A radio channel was also known as a station or a 'side'. In fact, for us ordinary listeners in the war years, there were only two channels, which made the term 'sides' particularly appropriate. Both were broadcast by the BBC, ie the British Broadcasting Corporation. One called the Home Service seemed designed to inform about the progress of the war, while the other, the Light Programme, seemed to be for light entertainment.
Just after the war, a new channel was broadcast by the BBC, known appropriately as The Third Programme. It was dedicated to what my mother called 'highbrow music'. It may have been popular but we never listened to it.
Favourite programmes
I particularly remember Music While You Work which broadcast very lively music with a rapid beat, designed to encourage the women working in the factories to speed up.
Being a child, my favourite programme was the daily Children's Hour, which my mother and I listened to over tea.
My mother and grandmother - and my father when he was home from the army - listened to the Light Programme during the evenings while I was supposed to be asleep. The News, of course, on the Home Service, was not to be missed, because it reported on the war, but I was too young for it to mean much to me.
More programmes of interest were introduced after the war. My mother seldom missed Woman's Hour. It was broadcast just after her lunch when, presumably, women were deemed to be allowed a sit-down after the morning's housework.
My parents liked In Town Tonight which was broadcast on Saturday evenings and presented interviews with well-known people who happened to be in London at the time. I was not particularly interested, but in the late 1940s, as in previous years, it was accepted practice for all family members to be together in one room. So I could not help but hear what my parents were listening to, especially in winter when there was only heating in one room, with its single coal fire.

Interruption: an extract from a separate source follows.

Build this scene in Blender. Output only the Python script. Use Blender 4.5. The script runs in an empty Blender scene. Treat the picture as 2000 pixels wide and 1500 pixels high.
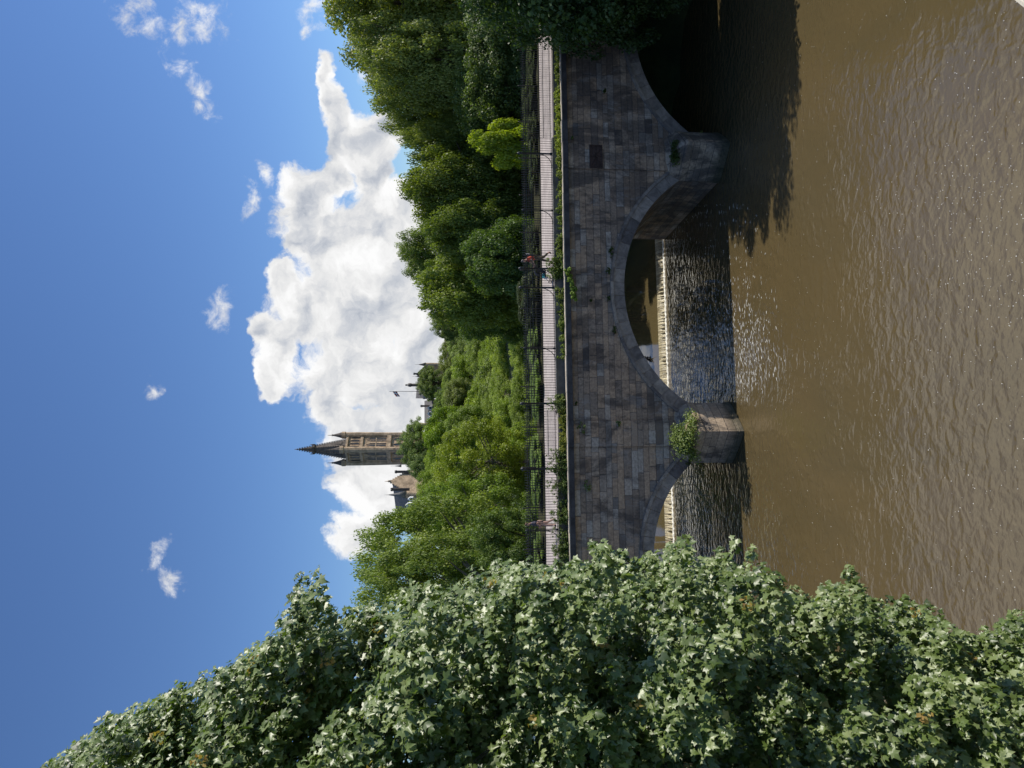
import bpy, bmesh, math, random
import numpy as np
from mathutils import Vector, Matrix
R = math.radians
random.seed(7); rng = np.random.default_rng(11)
sc = bpy.context.scene
col = sc.collection

# ------------------------------------------------------------------ camera
CAMZ = 15.4; PITCH = R(4.72); F = 1333.0
cam = bpy.data.cameras.new("camera"); cam_o = bpy.data.objects.new("camera", cam); col.objects.link(cam_o)
cam.sensor_width = 36; cam.sensor_fit = 'HORIZONTAL'; cam.lens = 24.0; cam.clip_end = 9000; cam.clip_start = 0.05
fw = Vector((0, math.cos(PITCH), -math.sin(PITCH))); upv = Vector((0, math.sin(PITCH), math.cos(PITCH))); rt = Vector((1, 0, 0))
M = Matrix.Identity(4)                    # the photograph was taken with the phone on its side: picture-right is down
for i in range(3):
    M[i][0] = -upv[i]; M[i][1] = rt[i]; M[i][2] = -fw[i]
M.translation = Vector((0, 0, CAMZ)); cam_o.matrix_world = M
sc.camera = cam_o

# ------------------------------------------------------------------ light
SUN_EL = 47.0; SUN_AZ = 11.0              # azimuth measured from +X towards +Y
sd = bpy.data.lights.new("sun", 'SUN'); sd.energy = 4.9; sd.angle = R(0.5); sd.color = (1.0, 0.94, 0.84)
so = bpy.data.objects.new("sun", sd); col.objects.link(so)
sdir = Vector((math.cos(R(SUN_EL))*math.cos(R(SUN_AZ)), math.cos(R(SUN_EL))*math.sin(R(SUN_AZ)), math.sin(R(SUN_EL))))
so.rotation_euler = sdir.to_track_quat('Z', 'Y').to_euler(); so.location = (60, 20, 80)
sc.view_settings.view_transform = 'Standard'; sc.view_settings.look = 'None'
sc.view_settings.exposure = 0.0; sc.view_settings.gamma = 1.0

def ray(px, py):
    return rt*(750-py) + upv*(1000-px) + fw*F
def at(px, py, Y):
    d = ray(px, py); return Vector((0, 0, CAMZ)) + d*(Y/d.y)
def atz(px, py, z):
    d = ray(px, py); return Vector((0, 0, CAMZ)) + d*((z-CAMZ)/d.z)

# ------------------------------------------------------------------ node helper
class NT:
    def __init__(s, tree): s.t = tree; s.t.nodes.clear()
    def n(s, typ, **kw):
        nd = s.t.nodes.new(typ)
        for k, v in kw.items():
            if k == 'inp':
                for a, b in v.items():
                    if isinstance(b, bpy.types.NodeSocket): s.t.links.new(b, nd.inputs[a])
                    else: nd.inputs[a].default_value = b
            else: setattr(nd, k, v)
        return nd
    def m(s, op, a, b=None, c=None, clamp=False):
        nd = s.n('ShaderNodeMath', operation=op); nd.use_clamp = clamp
        for i, v in enumerate((a, b, c)):
            if v is None: continue
            if isinstance(v, bpy.types.NodeSocket): s.t.links.new(v, nd.inputs[i])
            else: nd.inputs[i].default_value = v
        return nd.outputs[0]
    def vm(s, op, a, b=None, out=0):
        nd = s.n('ShaderNodeVectorMath', operation=op)
        for i, v in enumerate((a, b)):
            if v is None: continue
            if isinstance(v, bpy.types.NodeSocket): s.t.links.new(v, nd.inputs[i])
            else: nd.inputs[i].default_value = v
        return nd.outputs[out]
    def mix(s, f, a, b, mode='MIX'):
        nd = s.n('ShaderNodeMix', data_type='RGBA', blend_type=mode)
        for k, v in ((0, f), (6, a), (7, b)):
            if isinstance(v, bpy.types.NodeSocket): s.t.links.new(v, nd.inputs[k])
            else: nd.inputs[k].default_value = v
        return nd.outputs[2]
    def noise(s, vec, scale, detail=4, rough=0.55, dist=0.0, out=0):
        return s.n('ShaderNodeTexNoise', inp={'Vector': vec, 'Scale': scale, 'Detail': detail, 'Roughness': rough, 'Distortion': dist}).outputs[out]
    def sstep(s, v, a, b, t0=0.0, t1=1.0):
        return s.n('ShaderNodeMapRange', interpolation_type='SMOOTHSTEP', inp={'Value': v, 'From Min': a, 'From Max': b, 'To Min': t0, 'To Max': t1}).outputs[0]
    def link(s, a, b): s.t.links.new(a, b)
def c4(c): return (c[0], c[1], c[2], 1.0)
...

As I grew older, after the war, I liked the programmes in which people phoned in special requests for individuals still serving overseas in the forces. The requests were invariably for pop music which appealed to me at that time.
Europe was transmitting again, and Radio Luxemburg provided non-stop pop music requests. For some reason which I cannot now understand, I seemed perfectly able to listen to the music while doing my school homework to an acceptable standard.
Radios after the Second World War
After the Socond World War, wirelesses (radios) gradually became available again, with many brand manufacturers. The more expensive ones limited their sales to selected dealers, but many other brands were more widespread, and some others were available to all shops. Top brands included Pye, Bush, Ekco & Murphy, while Philips, Ferranti, Ferguson & Ultra were more widely available.